As a Christian man why do I feel like I’m struggling right now? Why is it so tempting to give up and return to watching porn and masturbating?
I want to have a girl suck it. I want to experiment with having sex. I want to chase after my own self pleasures in a way that doesn’t satisy God.
Obviously I’ve been a virgin this entire time but just four days ago I had such a pleasurable interaction jerking off in front of an attractive Spanish girl on camera and she teased me while showing her big beautiful butt and round breasts.
But I now feel really guilty about it.
I wish it could’ve been more meaningful than just a one time interaction.
That interaction made me realize how much I wanted an actual companion. How lonely I truly was.
I wish I could’ve gotten to know her for who she truly is as a person.
But it’s been four days since that happened and I’m honestly struggling right now.

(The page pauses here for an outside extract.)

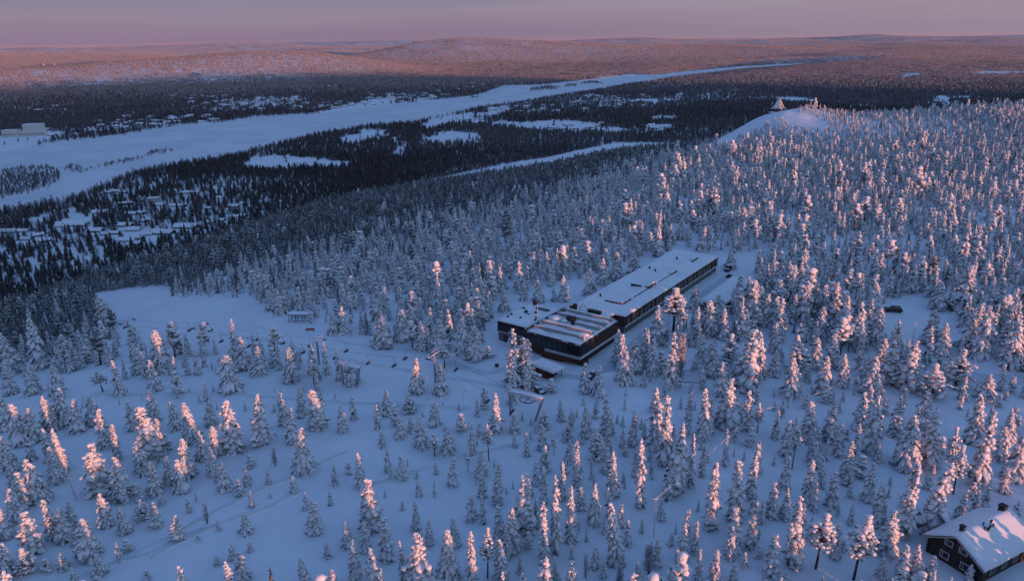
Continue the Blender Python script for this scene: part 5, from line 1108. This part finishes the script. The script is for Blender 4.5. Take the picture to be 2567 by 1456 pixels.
# ------------------------------------------------------------------ houses of the valley
HN = [0]
def house(g, L, Wd, hw, rz, wall, label, chim=True, flat=False, parts=True, two=False):
    t = thing('house' if not flat else 'flat_roofed_house', (g[0], g[1], g[2] - .2), label, 'house', 'snow-roofed houses in the valley', rz)
    m = MB(); h = hw if flat else hw * .72; rg = h + (.5 * Wd if not flat else .1)
    if flat: m.box(-L, L, -Wd, Wd, -2, h)
    else: m.add([(-L, -Wd, -2), (-L, Wd, -2), (-L, Wd, h), (-L, 0, rg), (-L, -Wd, h), (L, -Wd, -2), (L, Wd, -2), (L, Wd, h), (L, 0, rg), (L, -Wd, h)], [(0, 4, 3, 2, 1), (5, 6, 7, 8, 9), (0, 5, 9, 4), (1, 2, 7, 6)], 0)
    m.build('wall', M[wall], t); m = MB(); o = .7
    if flat: m.box(-L - .3, L + .3, -Wd - .3, Wd + .3, h + .01, h + .6)
    else:
        for s in (-1, 1):
            e = h - .5 * o; p = [(-L - o, 0, rg), (-L - o, s * (Wd + o), e), (L + o, s * (Wd + o), e), (L + o, 0, rg)]; vs = p + [(a, b, c + .7) for a, b, c in p]
            m.add(vs, [(0, 1, 2, 3)[::s], (4, 5, 6, 7)[::-s], (0, 4, 5, 1)[::s], (1, 5, 6, 2)[::s], (2, 6, 7, 3)[::s]], 0)
    r_ = m.build('roof', M['roofsnow'], t)
    if chim: m = MB(); m.box(L * .3 - .5, L * .3 + .5, -.5, .5, rg - .6, rg + 1.5); m.build('chimney', M['dark_wood'], r_)
    if parts:
        for k in range(max(2, int(L / 2.2))):
            x = -L + (k + .5) * 2 * L / max(2, int(L / 2.2)); m = MB(); m.box(x - .7, x + .7, -Wd - .06, -Wd - .01, .9, 2.2); m.build('window', M['glass'], t)
    q = 9 / math.hypot(g[0], g[1]); AVOID.append((g[0] - g[0] * q, g[1] - g[1] * q, max(L, Wd) + (5 if parts else 11))); return t
v8 = lambda x, y: (x / 10.03, 186.7 + y / 10.03)
walls = ['dark_wood', 'brown_wood', 'pale', 'concrete', 'cream', 'red_wood']
near = [(1000, 262, 110, .1, 2, 0, 'wide pale house behind the first trees near the river bend'), (1260, 175, 120, .1, 0, 1, 'long low flat-roofed house at the edge of the dark spruces'), (1545, 150, 100, .05, 2, 1, 'tall pale block standing above its neighbours'), (1620, 185, 90, .3, 4, 0, 'cream house joined to the foot of the tall pale block'),
    (1320, 275, 90, .2, 0, 0, 'dark house with two roof heights in the middle of the village'), (1420, 268, 80, .8, 1, 0, 'brown house with steep roof next to the one with two heights'), (1265, 390, 120, .25, 0, 0, 'dark house with snowy roof and a chimney at the yard'), (1340, 435, 130, .25, 2, 0, 'pale bungalow just below the house with a chimney'),
    (1450, 345, 90, .9, 5, 0, 'red house half hidden by grey birches'), (1640, 465, 195, .28, 0, 0, 'long row house, the lower of two at the forest edge'), (1870, 405, 210, .28, 0, 0, 'long row house, the upper of two at the forest edge'), (730, 385, 260, .12, 2, 0, 'very long pale hall at the edge of the white field'),
    (960, 445, 130, .2, 0, 0, 'dark annexe at the end of the long pale hall'), (270, 530, 80, .3, 2, 0, 'little pale house alone among dark spruces'), (455, 545, 95, -.6, 0, 0, 'dark steep-roofed house beside the lower road'), (385, 490, 80, -.6, 1, 0, 'brown steep-roofed house up from the lower road'),
    (90, 455, 120, .15, 2, 0, 'pale house in the wood by the white field'), (235, 450, 80, .15, 2, 0, 'small pale shed near the white field'), (620, 400, 90, .2, 4, 0, 'cream house at the upper end of the long hall'), (1770, 195, 90, .2, 2, 0, 'pale house below the flat store roof'),
    (1850, 190, 70, 1.1, 0, 0, 'dark gabled house below the flat store roof'), (1400, 515, 80, .3, 0, 0, 'dark hut in the snowy yard by the forest'), (1280, 540, 130, .1, 2, 0, 'broad pale house at the lowest edge of the village'), (1385, 575, 60, .5, 0, 0, 'tiny dark cabin nearest the spruce wood'),
    (2345, 200, 90, .2, 0, 0, 'dark house uphill of the village in the dark wood'), (2445, 175, 60, .2, 2, 0, 'pale house uphill in the dark wood'), (2220, 115, 70, .2, 4, 0, 'cream house high up in the dark wood'), (2360, 305, 75, .2, 2, 0, 'pale house peeping over the slope forest'),
    (2430, 298, 60, .2, 0, 0, 'dark house peeping over the slope forest'), (2110, 362, 60, .2, 2, 0, 'pale shed on the slope forest edge'), (2225, 342, 50, .2, 0, 0, 'dark shed on the slope forest edge'), (1240, 60, 60, .1, 0, 0, 'dark riverside cottage with bright roof'),
    (1170, 50, 60, .3, 1, 0, 'brown riverside cottage next to the bright roof'), (1090, 62, 60, .2, 0, 0, 'dark riverside cottage under tall birches'), (2090, 222, 50, .2, 5, 0, 'reddish little house in the deep wood'), (1900, 65, 170, .05, 2, 1, 'broad flat snow-covered store roof'),
    (1500, 480, 70, .4, 2, 0, 'pale garage between yard and row houses'), (1060, 480, 80, .4, 2, 0, 'pale outbuilding near the long hall'), (1150, 470, 80, .2, 0, 0, 'dark outbuilding beside the snowy yard')]
for (x, y, lp, rz, wi, fl, lab) in near:
    g = ground(*v8(x, y)); g[2] = zat(g[0], g[1]); d = math.hypot(g[0], g[1]); L = lp / 10.03 * d / F_PX / 2
    house(g, L, min(max(L * .55, 3.2), 6.0), 3.0 if not (fl and lp < 110) else 6.5, -rz + .15, walls[wi], lab, lp < 130 and not fl, bool(fl))
farh = [(420, 352, 70), (60, 330, 60)]
CL = [(700, 250, 17, 70, 10), (600, 256, 12, 60, 10), (880, 262, 10, 60, 6), (300, 312, 9, 60, 10), (1150, 262, 8, 120, 14), (1400, 268, 10, 120, 14), (1260, 218, 6, 120, 10), (150, 330, 6, 100, 10), (480, 298, 10, 60, 8), (800, 270, 10, 70, 6), (960, 250, 12, 50, 7), (1050, 244, 10, 60, 6), (540, 240, 8, 100, 9), (1560, 262, 9, 70, 8), (1420, 318, 8, 90, 8), (700, 255, 9, 60, 12), (620, 272, 8, 40, 9), (520, 265, 6, 40, 12), (420, 310, 6, 40, 8), (980, 243, 9, 60, 9), (1090, 235, 6, 40, 6), (480, 238, 6, 80, 9), (760, 212, 7, 90, 8), (1180, 304, 8, 28, 6), (1500, 248, 8, 60, 10), (1650, 245, 8, 60, 10), (1330, 268, 5, 40, 8), (1680, 218, 5, 60, 8), (330, 300, 5, 50, 12), (150, 270, 5, 90, 14), (1000, 215, 5, 90, 8), (1640, 318, 4, 24, 5)]
places = ['riverside village by the chimney', 'shore below the chimney hill', 'bend of the far bank', 'far bank by the boat strip', 'birch wood above the farmstead', 'wood up from the long field', 'far wood behind the islets', 'shore beside the school', 'far bank above the dark islet', 'far bank facing the near birches', 'snowy shore by the wide bend', 'shore where the river narrows', 'wood behind the boat strip', 'glade below the summit bowl', 'border of the long white field', 'second row of the riverside village', 'shore cluster down from the chimney', 'birch-lined far bank', 'far bank opposite the little islands', 'far shore above the river narrows', 'far shore before the islands', 'dark wood behind the far bank', 'foot of the pink hills', 'farmstead on the near bank', 'wood beyond the big white field', 'wood beside the summit bowl', 'near bank above the farmstead', 'wood at the river end', 'far bank nearest the school', 'wood above the school', 'wood under the sunlit plateau', 'yard at the end of the white field']
looks = ['low dark', 'pale square', 'long brown', 'cream gabled', 'small grey', 'wide dark', 'narrow pale', 'red-walled', 'broad grey', 'little brown', 'tall pale', 'long dark', 'stubby cream', 'plain grey', 'tall dark', 'squat pale', 'tiny brown']
lookw = [0, 2, 1, 4, 3, 0, 2, 5, 3, 1, 2, 0, 4, 3, 0, 2, 1]
hr = random.Random(12)
for ci, (cx, cy, n, sx, sy) in enumerate(CL):
    for k in range(n):
        for _ in range(30):
            px, py = (cx + hr.uniform(-sx, sx)) / 2.507, (cy + hr.uniform(-sy, sy)) / 2.507; g = ground(px, py); q = (np.array([g[0]]), np.array([g[1]]))
            if not poly_in(RIVER, *q)[0] and all((g[0] - a) ** 2 + (g[1] - b) ** 2 > (c + 8) ** 2 for a, b, c in AVOID) and poly_dist(RIVER, *q)[0] > 14: break
        L = hr.uniform(5.5, 10) * (1.5 if hr.random() < .25 else 1); house(g, L, min(6, L * .6), hr.uniform(2.8, 4.5), hr.uniform(-.3, .5), walls[lookw[k]], '%s snow-roofed house in the %s' % (looks[k], places[ci]), False, False, False)
def school():
    g = ground(19, 136.5); d = math.hypot(g[0], g[1]); s = d / F_PX * .8; t = thing('school', (g[0], g[1], g[2]), 'large pale school block with lower wings across the river', 'school', rz=.12)
    for nm, x0, x1, y0, y1, h in (('main_block', 3 * s, 20.5 * s, 10, 34, 11.5 * s), ('side_wing', -16 * s, -1 * s, 0, 22, 6.5 * s), ('link_wing', -1 * s, 26 * s, 4, 9.9, 5.5 * s)):
        m = MB(); m.box(x0, x1, y0, y1, -3, h); b = m.build(nm, M['cream'], t); m = MB(); m.box(x0 - .5, x1 + .5, y0 - .5, y1 + .5, h + .01, h + .8); m.build('roof', M['roofsnow'], b)
        n = int((x1 - x0) / 6)
        for k in range(n): m = MB(); m.box(x0 + 2 + k * 6, x0 + 5 + k * 6, y0 - .1, y0 - .02, h * .3, h * .3 + 2.2); m.build('window', M['glass'], b)
    AVOID.append((g[0] + 5 * s, g[1] + 15, 26 * s))
school()
# ------------------------------------------------------------------ tracks, roads
def strip(name, pts, w, m, lift, ridge=False, flat=False, seed=0):
    P = [np.array(p[:2]) for p in pts]; Q = []
    for a, b in zip(P[:-1], P[1:]):
        n = max(2, int(np.hypot(*(b - a)) / 1.2)); Q += [a + (b - a) * k / n for k in range(n)]
    Q.append(P[-1]); Q = np.array(Q); r = np.random.RandomState(seed); k5 = np.ones(7) / 7
    Q = np.stack([np.convolve(np.pad(Q[:, c], 3, 'edge'), k5, 'valid') for c in (0, 1)], -1); T = np.gradient(Q, axis=0); T /= np.linalg.norm(T, axis=1)[:, None] + 1e-9; Nn = np.stack([-T[:, 1], T[:, 0]], -1)
    off = [-1, -.6, -.25, .25, .6, 1]; up = [-.08, .36, -.08, -.08, .33, -.08] if ridge else [-.12, 0.03, .04, .04, .03, -.12]
    vs = []; fs = []
    for i in range(len(Q)):
        for o, u in zip(off, up):
            p = Q[i] + Nn[i] * w * o * (1 + .25 * (r.rand() - .5)); vs.append((p[0], p[1], zat(p[0], p[1]) + lift + u * (.6 + .8 * r.rand() if ridge else 1)))
    for i in range(len(Q) - 1):
        for c in range(5): fs.append((i * 6 + c, (i + 1) * 6 + c, (i + 1) * 6 + c + 1, i * 6 + c + 1))
    me = bpy.data.meshes.new(name); me.from_pydata(vs, [], [f[::-1] for f in fs]); me.materials.append(M[m]); me.polygons.foreach_set('use_smooth', [True] * len(fs)); me.update()
    if me.polygons[0].normal.z < 0: me.flip_normals()
    o = bpy.data.objects.new(name, me); C.objects.link(o); tag(o, kind='structure')
cA = lambda *p: [ground((x / 1.968) / 3.75, (1438 + y / 1.968) / 3.75) for x, y in p]
strip('ski_track_path', cA((560, 1440), (820, 1335), (1130, 1190), (1420, 1040), (1880, 800), (2200, 670), (2600, 480)), .55, 'roofsnow', .03, True, seed=1)
strip('ski_track_path', cA((1060, 1310), (1200, 1240), (1480, 1090), (1850, 960), (2060, 880), (2260, 780)), .5, 'roofsnow', .03, True, seed=2)
strip('ski_track_path', cA((880, 1290), (1100, 1285), (1230, 1190), (1300, 1130), (1560, 1060)), .4, 'roofsnow', .03, True, seed=3)
rd = lambda *p: [ground(*q) for q in p]
strip('road', rd((690, 384), (694, 376), (703, 370), (722, 367), (745, 366), (800, 368), (870, 372), (930, 374), (967, 376), (1040, 381)), 3.2, 'packed', .12, seed=4)
strip('road', [hot(-3, -9), hot(-6, -2), hot(-9, 8), hot(-12, 18), (-6, 178), (-20, 190)], 1.8, 'packed', .07, seed=6)
strip('ski_track_path', [(-22, 190), (-50, 205), (-85, 228), (-110, 250)], 1.2, 'roofsnow', .02, True, seed=7)
strip('ski_track_path', [(4, 168), (-20, 178), (-60, 200), (-100, 230)], .8, 'roofsnow', .02, True, seed=8)
strip('ski_track_path', [(-10, 160), (-40, 165), (-70, 172), (-110, 176)], .7, 'roofsnow', .02, True, seed=9)
strip('ski_track_path', [(18, 172), (22, 160), (14, 148), (-6, 140), (-30, 128)], .6, 'roofsnow', .02, True, seed=10)
strip('road', [hot(104, -5.6), hot(88, -5.0), hot(60, -4.8), hot(30, -4.6), hot(10, -6.0), hot(-3, -9)], 2.4, 'packed', .06, seed=5)

# ------------------------------------------------------------------ put the woods in
scatter_hill(); 
for a_ in IDX[:]: a_[a_ >= 10] += 1
place_single_trees()
instancer('hill_forest', np.vstack(PTS), np.vstack(SCL), np.vstack(ROT), np.concatenate(IDX), kinds_hill)
print('hill', sum(len(p) for p in PTS))
scatter_valley()

# ------------------------------------------------------------------ winter haze
hb = MB(); hb.box(-60500, 60500, -60500, 60500, ZLO - 1.5, max(ZHI + 14, H + 8))
print('ground', ZLO, ZHI)
hm = bpy.data.materials.new('haze'); hm.use_nodes = True; hm.node_tree.nodes.clear()
pv = N(hm.node_tree, 'ShaderNodeVolumePrincipled'); pv.inputs['Color'].default_value = (0.86, 0.72, 0.80, 1); pv.inputs['Density'].default_value = 1.0e-5; pv.inputs['Anisotropy'].default_value = 0.0
ho = N(hm.node_tree, 'ShaderNodeOutputMaterial'); hm.node_tree.links.new(pv.outputs[0], ho.inputs['Volume'])
hz_o = hb.build('haze', hm); tag(hz_o, kind='stuff')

My testicles are in pain from the sexual thoughts I’ve been experiencing but I’ve been resisting the urge to return to my old sinful ways so far.
But it’s only been three days.
And I feel as though I am destined to fail and fall short again.
I want to mate with attractive women and cum inside of them. I want to recklessly impregnate as many women as possible and I think dirty thoughts any time I see intimate parts of their body.
Yes it’s natural. Yes it’s a normal way to feel.
But I have a higher obligation to resist temptation as a Christian.
And I’m starting to doubt myself and whether or not I’m really making the right decision.
Before I would satisy my sexual urges whenever they came up but now that I am not satisying them they appear to be much more frequent and chronic than they usually were in the past.